Знакомство наше произошло, когда он работал редактором в газете «Красный Север». Было это так. Однажды, прочитав в газете стихотворение на ненецком языке, Леонид Васильевич Лапцуй обратился к Ивану Григорьевичу по поводу перевода своих стихов. С этого случая начался их творческий союз, и этот союз перерос в дружбу на всю жизнь. Иван Григорьевич рассказывал Леониду Васильевичу, как пишутся стихи, рассказы.

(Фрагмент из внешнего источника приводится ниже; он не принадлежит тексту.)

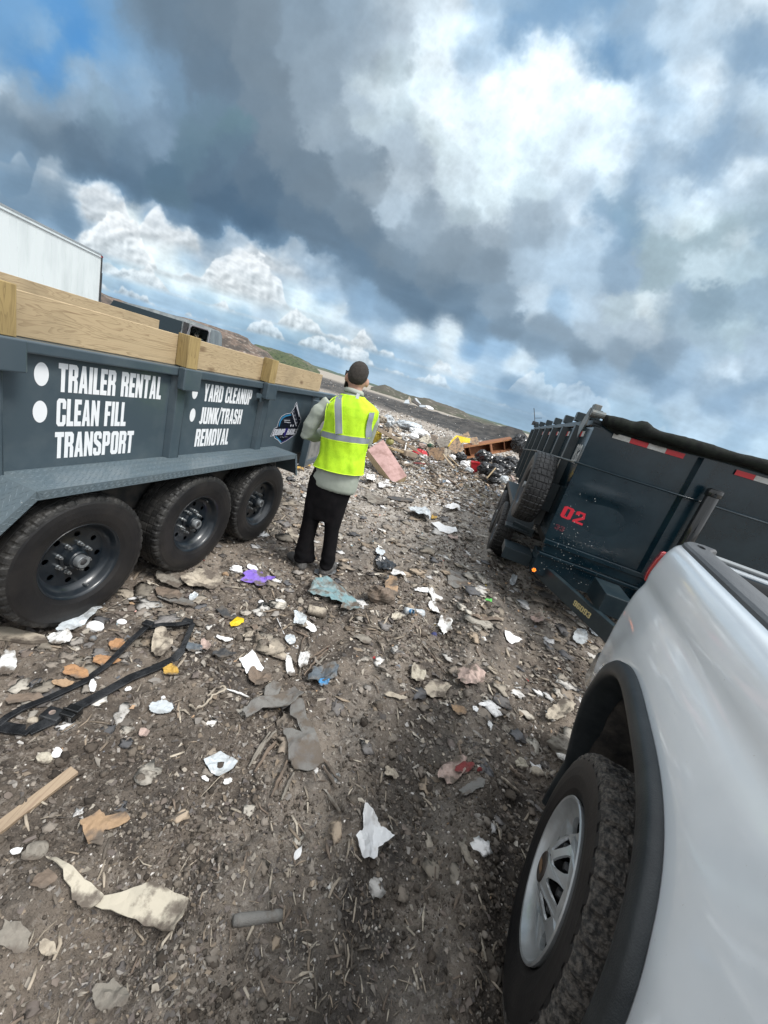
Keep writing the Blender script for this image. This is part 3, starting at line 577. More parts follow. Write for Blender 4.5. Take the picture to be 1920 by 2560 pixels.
# rope hooks under the rail
for c in (3.005,):
    r = MB(); r.prism([(c-.05, 1.36), (c+.045, 1.36), (c+.055, 1.30), (c+.02, 1.285), (c+.0, 1.32), (c-.05, 1.325)], 0, LW+.046, LW+.052); bevel(r.obj('tie_hook', PAINT, T1, org1), .002)
b = MB(); b.box(LW-.052, LW-.014, .22, 4.22, 1.459, 1.645)
bd = bevel(b.obj('side_board', LUMB, T1, org1), .003)
b = MB(); b.box(FARW+.01, FARW+.048, .22, 3.86, 1.459, 1.688); bevel(b.obj('side_board', LUMB, T1, org1), .003)
# fender with raised tread
FZ = .85; FO = -1.78; FI = LW+.0015
FP = [(.72, .46), (.93, .62), (1.17, .85), (3.49, .85), (3.60, .62)]
f = MB()
for i in range(len(FP)-1):
    (a0, z0), (a1, z1) = FP[i], FP[i+1]; d = Vector((a1-a0, z1-z0)).normalized(); nrm = Vector((-d.y, d.x))
    a_ = Vector((a0, z0)); b_ = Vector((a1, z1))
    V = [(FI, a_.x, a_.y), (FO, a_.x, a_.y), (FO, b_.x, b_.y), (FI, b_.x, b_.y)]
    lo = -nrm*.045
    V += [(FO, a_.x+lo.x*(.6), a_.y+lo.y), (FO, b_.x+lo.x*.6, b_.y+lo.y)]
    lo2 = -nrm*.004
    V += [(FI, a_.x+lo2.x, a_.y+lo2.y), (FO-.004, a_.x+lo2.x, a_.y+lo2.y), (FO-.004, b_.x+lo2.x, b_.y+lo2.y), (FI, b_.x+lo2.x, b_.y+lo2.y), (FO-.004, V[4][1], V[4][2]), (FO-.004, V[5][1], V[5][2])]
    f.add(V, [(0, 1, 2, 3), (1, 4, 5, 2), (9, 8, 7, 6), (8, 11, 10, 7)])
    Ln = (b_-a_).length; k = 0; u = .02
    while u < Ln-.01:
        wv = .018+(k % 2)*.016; row_ = 0
        while wv < .25:
            p = a_+d*u; c0 = Vector((FO-wv, p.x, p.y)); dv = Vector((.5 if (row_+k) % 2 else -.5, d.x*.87, d.y*.87)).normalized()*.0125; n3 = Vector((0, nrm.x, nrm.y)); sv = dv.cross(n3).normalized()*.0028
            f.add([c0-dv, c0+sv+n3*.0002, c0+dv, c0-sv+n3*.0002, c0-dv*.6+n3*.0022, c0+dv*.6+n3*.0022], [(0, 1, 5, 4), (1, 2, 5), (2, 3, 4, 5), (3, 0, 4)])
            wv += .032; row_ += 1
        for hz in (.014, .031):
            p = a_+d*(u+(.007 if hz > .02 else 0))-nrm*hz; c0 = Vector((FO, p.x, p.y)); n3 = Vector((1, 0, 0)); dd = Vector((0, d.x*.75+nrm.x*.6*(1 if k % 2 else -1), d.y*.75+nrm.y*.6*(1 if k % 2 else -1))).normalized()*.010; sv = dd.cross(n3).normalized()*.0026
            f.add([c0-dd, c0+sv, c0+dd, c0-sv, c0-dd*.6+n3*.002, c0+dd*.6+n3*.002], [(0, 1, 5, 4), (1, 2, 5), (2, 3, 4, 5), (3, 0, 4)])
        u += .0175; k += 1
f.obj('fender', PAINT2, T1, org1)
f = MB(); f.box(-2.6, FI-.006, .5, 4.5, .60, .738); f.box(FI-.04, FI-.002, 1.2, 3.5, .5, .735); bevel(f.obj('underframe', FRAMEB, T1, org1), .005)
for al in (1.42, 2.26, 3.07):
    a = MB(); a.tube([(-3.95, al, .37), (-2.06, al, .37)], .04, 12); a.box(-2.5, -2.44, al-.32, al+.32, .42, .455); a.obj('axle', FRAMEB, T1, org1)
w0 = make_trailer_wheel()
w0.parent = T1
first = True
for i, al in enumerate((1.42, 2.26, 3.07)):
    w = w0 if first else copy_tree(w0, T1); first = False
    w.location = (-1.915-O1[0], al-O1[1], .385); w.rotation_euler = (R((15, 148, 262)[i]), 0, 0)
for al in (1.42, 2.26, 3.07):
    w = copy_tree(w0, T1); w.location = (-4.19-O1[0], al-O1[1], .385); w.rotation_euler = (0, 0, math.pi)
# tongue and jack (towards the viewer's left)
f = MB(); f.beam((-3.6, .4, .60), (-3.05, -1.15, .52), .06, .13); f.beam((-2.5, .4, .60), (-3.05, -1.15, .52), .06, .13); f.box(-3.1, -3.0, -1.3, -1.1, .47, .58); f.obj('tongue', FRAMEB, T1, org1)
f = MB(); f.tube([(-2.95, -.85, .08), (-2.95, -.85, .95)], .035, 12); f.tube([(-2.95, -.85, .02), (-2.95, -.85, .08)], .09, 12); f.obj('jack', FRAMEB, T1, org1)
# tailgate swung round, its worn inner face seen from here
h0 = Vector((-1.985, 4.66, 0)); h1 = Vector((-1.86, 3.80, 0)); dd = (h1-h0); 
f = MB(); nrm = Vector((dd.y, -dd.x, 0)).normalized()*.02
def gbox(mb, t0, t1, z0, z1, o0, o1, mi=0):
    a = h0+dd*t0; b = h0+dd*t1; n = nrm.normalized()
    V = []
    for z in (z0, z1):
        for p, o in ((a, o0), (b, o0), (b, o1), (a, o1)): q = p+n*o; V.append((q.x, q.y, z))
    mb.add(V, [(0, 3, 2, 1), (4, 5, 6, 7), (0, 1, 5, 4), (1, 2, 6, 5), (2, 3, 7, 6), (3, 0, 4, 7)], mi)
gbox(f, 0, .93, .72, 1.345, -.012, .012, 0)
INNER = mat('worn_gate_skin', (.17, .175, .17), .5, .3, c2=(.33, .33, .31), ns=4, lo=.42, hi=.6, c3=(.07, .08, .085), ns3=14, lo3=.6, hi3=.7)
f.obj('tailgate_skin', INNER, T1, org1)
f = MB(); gbox(f, .93, 1.0, .66, 1.385, -.035, .035); gbox(f, 0, .929, 1.346, 1.385, -.03, .03); gbox(f, 0, .929, .66, .719, -.03, .03); bevel(f.obj('tailgate_frame', PAINT, T1, org1), .005)
f = MB(); f.tube([(-1.99, 4.64, .7), (-1.99, 4.64, 1.39)], .016, 10); f.obj('hinge', CHR, T1, org1)
# lettering
def onwall(a, z, off=.0016): return (LW+off, a, z)
def word(txt, a0, a1, z0, z1, name='lettering'):
    return text_mb(txt, a1-a0, z1-z0, lambda x, y: onwall(a0+x, z0+y)).obj(name, WHITE, T1, org1)
word('TRAILER RENTAL', 1.425, 2.028, 1.236, 1.374)
word('CLEAN FILL', 1.422, 1.80, 1.064, 1.204)
word('TRANSPORT', 1.418, 1.862, .895, 1.034)
word('YARD CLEANUP', 2.400, 2.962, 1.247, 1.372)
word('JUNK/TRASH', 2.390, 2.872, 1.078, 1.203)
word('REMOVAL', 2.376, 2.748, .905, 1.040)
for a, z, rx, rz in ((1.352, 1.311, .031, .054), (1.349, 1.135, .031, .053), (2.312, 1.305, .026, .048), (2.318, 1.142, .026, .048)):
    poly_mb(MB(), [circ(a, z, rx, rz, 32)], onwall).obj('bullet_dot', WHITE, T1, org1)
# emblem decal
EB = mat('decal_black', (.006, .008, .014), .3); ES = mat('decal_silver', (.45, .47, .52), .35); EC = mat('decal_blue', (.03, .16, .30), .3); EP = mat('decal_indigo', (.025, .02, .12), .3); EG = mat('decal_grey', (.05, .055, .07), .4)
lz0, lz1, la0, la1 = .865, 1.318, 3.36, 3.92
def LG(x, y, o): # emblem picture coords (crop) -> wall
    a = la0+(x-330)/(1200-330)*(la1-la0)+(y-1300)*.00010*.0; z = lz1-(y-530)/(1700-530)*(lz1-lz0); return (LW+o, a, z)
shield = [(910, 530), (940, 590), (1090, 860), (1180, 980), (1195, 1080), (1130, 1260), (1155, 1285), (1110, 1450), (1020, 1500), (850, 1620), (690, 1690), (590, 1590), (470, 1520), (440, 1455), (340, 1470), (405, 1250), (470, 1230), (490, 1060), (540, 940), (650, 870), (800, 840), (870, 700), (880, 590)]
shield = [(x, y) for x, y in shield][::-1]
e = MB(); poly_mb(e, [shield], lambda x, y: LG(x, y, .0012)); e.obj('emblem_back', EB, T1, org1)
e = MB(); inn = outline(shield, 13); poly_mb(e, [shield, inn[::-1]], lambda x, y: LG(x, y, .0020))
bar = lambda p: poly_mb(e, [p], lambda x, y: LG(x, y, .0026))
bar([(905, 610), (930, 600), (1110, 930), (1095, 945)]); bar([(830, 830), (850, 825), (1080, 1195), (1062, 1205)]); bar([(640, 1035), (830, 1045), (830, 1058), (645, 1050)]); bar([(660, 1080), (870, 1105), (865, 1118), (660, 1095)])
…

Леонид Васильевич называл его своим «литературным отцом». Иван Григорьевич научил нас, как надо добиваться в жизни чего-то большего, стремиться не погибнуть на пути своем.
В 1959 году Иван Григорьевич переехал в Тюмень, где стал редактором Тюменского книжного издательства, занимаясь выпуском литературы на языках народов Севера. Ему трудно было проститься с родным краем, с тундрой, он жил с мыслями о ней, был в ней всей душой. Это видно, когда читаешь его стихи, написанные уже в Тюмени. В них мы встречаем прочувствованные слова, воспевающие и наши белые ночи, и оленьи упряжки…
Для нас всех Иван Григорьевич Истомин был настоящим мудрым дедом. Он всегда живет рядом с нами. О таких людях никогда не надо забывать.